A short video clip showing this stricken vessel being towed away from the French coast





The operation to tow a listing cargo ship away from the French coast has succeeded, maritime officials say.

A Spanish tugboat “managed to pivot [the ship], point it towards the open sea and begin towing it,” spokesman Louis-Xavier Renaux said.

The vessels are travelling westward at a speed of three knots (5kmh; 3.5mph), he added.

The 22 crew members of the Panamanian-registered Modern Express were airlifted off the ship last Tuesday.

Officials feared the vessel, which was about 44km (27 miles) off Arcachon near Bordeaux in south-western France, could run aground.

But four maritime experts were able to attach a tow line to the vessel before being evacuated.
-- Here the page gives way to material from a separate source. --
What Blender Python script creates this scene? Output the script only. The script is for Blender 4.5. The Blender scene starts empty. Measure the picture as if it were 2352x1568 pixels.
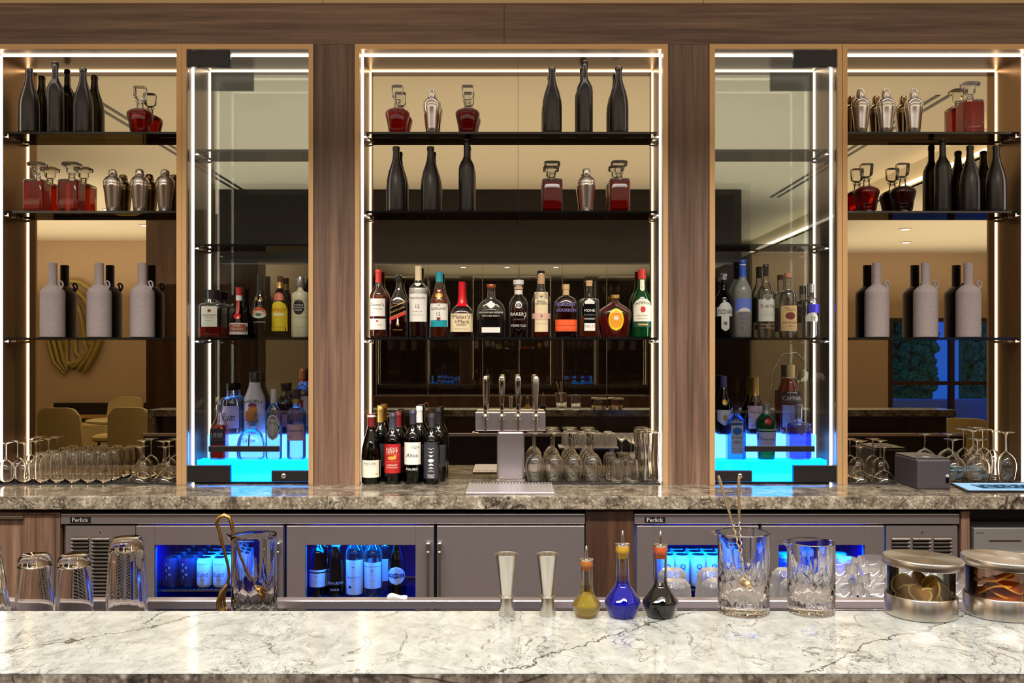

f the operation had failed, the ship could have hit France’s south-west coast between Monday night and Tuesday morning.

Bad weather hindered rescue efforts on Sunday, two days after another tow line to the 164m (538ft) vessel was broken in rough seas.

The ship, which is carrying 3,600 tonnes of timber and digging machines, was listing at an angle of between 40 and 50 degrees.

The Atlantic maritime prefecture said it was “totally impossible to put the cargo ship upright”.

Around 300 tonnes of fuel are on board, French authorities say. The Sud-Ouest newspaper reported (in French) that emergency measures were to be put in place if the ship ran aground, in order to contain the fuel and remove it.

In 2002, the Prestige oil tanker sank off the coast of northern Spain, spilling 50,000 tonnes of oil and polluting thousands of miles of coast.